-- start --

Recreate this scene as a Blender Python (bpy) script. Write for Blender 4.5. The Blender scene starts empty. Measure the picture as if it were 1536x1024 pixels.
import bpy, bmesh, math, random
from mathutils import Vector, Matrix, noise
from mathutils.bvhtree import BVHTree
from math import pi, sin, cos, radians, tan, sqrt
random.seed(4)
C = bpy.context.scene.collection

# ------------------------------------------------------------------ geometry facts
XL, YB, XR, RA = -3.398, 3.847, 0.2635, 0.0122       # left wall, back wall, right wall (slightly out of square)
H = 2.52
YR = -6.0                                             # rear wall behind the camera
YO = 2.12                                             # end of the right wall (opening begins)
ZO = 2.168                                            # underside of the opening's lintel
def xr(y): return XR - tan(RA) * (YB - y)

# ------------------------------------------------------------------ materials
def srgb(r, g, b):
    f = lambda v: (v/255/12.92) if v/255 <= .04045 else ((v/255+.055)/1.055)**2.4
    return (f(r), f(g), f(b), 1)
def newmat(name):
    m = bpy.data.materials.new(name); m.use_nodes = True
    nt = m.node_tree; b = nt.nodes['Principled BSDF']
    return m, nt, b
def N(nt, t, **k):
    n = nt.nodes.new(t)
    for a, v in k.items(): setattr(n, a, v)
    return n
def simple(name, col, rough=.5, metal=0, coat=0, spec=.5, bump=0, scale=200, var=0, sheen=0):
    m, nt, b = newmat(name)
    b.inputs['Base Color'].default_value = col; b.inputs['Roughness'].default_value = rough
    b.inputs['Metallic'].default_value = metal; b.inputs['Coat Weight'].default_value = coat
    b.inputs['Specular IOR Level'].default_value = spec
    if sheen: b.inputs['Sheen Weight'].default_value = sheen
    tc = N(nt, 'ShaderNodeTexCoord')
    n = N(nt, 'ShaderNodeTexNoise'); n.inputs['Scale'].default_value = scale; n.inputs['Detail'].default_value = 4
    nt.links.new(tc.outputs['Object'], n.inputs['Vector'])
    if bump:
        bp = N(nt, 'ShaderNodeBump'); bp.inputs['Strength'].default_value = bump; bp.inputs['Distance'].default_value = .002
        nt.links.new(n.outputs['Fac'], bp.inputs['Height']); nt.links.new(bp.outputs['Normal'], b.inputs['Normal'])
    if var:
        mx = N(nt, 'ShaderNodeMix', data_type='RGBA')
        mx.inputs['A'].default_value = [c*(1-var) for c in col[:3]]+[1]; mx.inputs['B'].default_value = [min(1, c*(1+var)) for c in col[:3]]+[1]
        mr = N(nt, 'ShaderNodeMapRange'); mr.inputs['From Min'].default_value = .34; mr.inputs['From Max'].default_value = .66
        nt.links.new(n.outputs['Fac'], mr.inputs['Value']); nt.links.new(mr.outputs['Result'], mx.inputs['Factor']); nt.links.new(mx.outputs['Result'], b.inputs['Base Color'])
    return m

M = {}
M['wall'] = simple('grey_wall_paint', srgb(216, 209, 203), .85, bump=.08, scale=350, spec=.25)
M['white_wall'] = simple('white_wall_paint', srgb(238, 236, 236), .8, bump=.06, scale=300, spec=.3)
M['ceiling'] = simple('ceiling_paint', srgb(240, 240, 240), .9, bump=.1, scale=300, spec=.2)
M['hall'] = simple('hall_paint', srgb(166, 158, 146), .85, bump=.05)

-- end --

» What is needed:
Using the material above, quote the first line and each line after it, stopping at and including the line that holds "C = bpy.context.scene.collection".

» Written answer:
Recreate this scene as a Blender Python (bpy) script. Write for Blender 4.5. The Blender scene starts empty. Measure the picture as if it were 1536x1024 pixels.
import bpy, bmesh, math, random
from mathutils import Vector, Matrix, noise
from mathutils.bvhtree import BVHTree
from math import pi, sin, cos, radians, tan, sqrt
random.seed(4)
C = bpy.context.scene.collection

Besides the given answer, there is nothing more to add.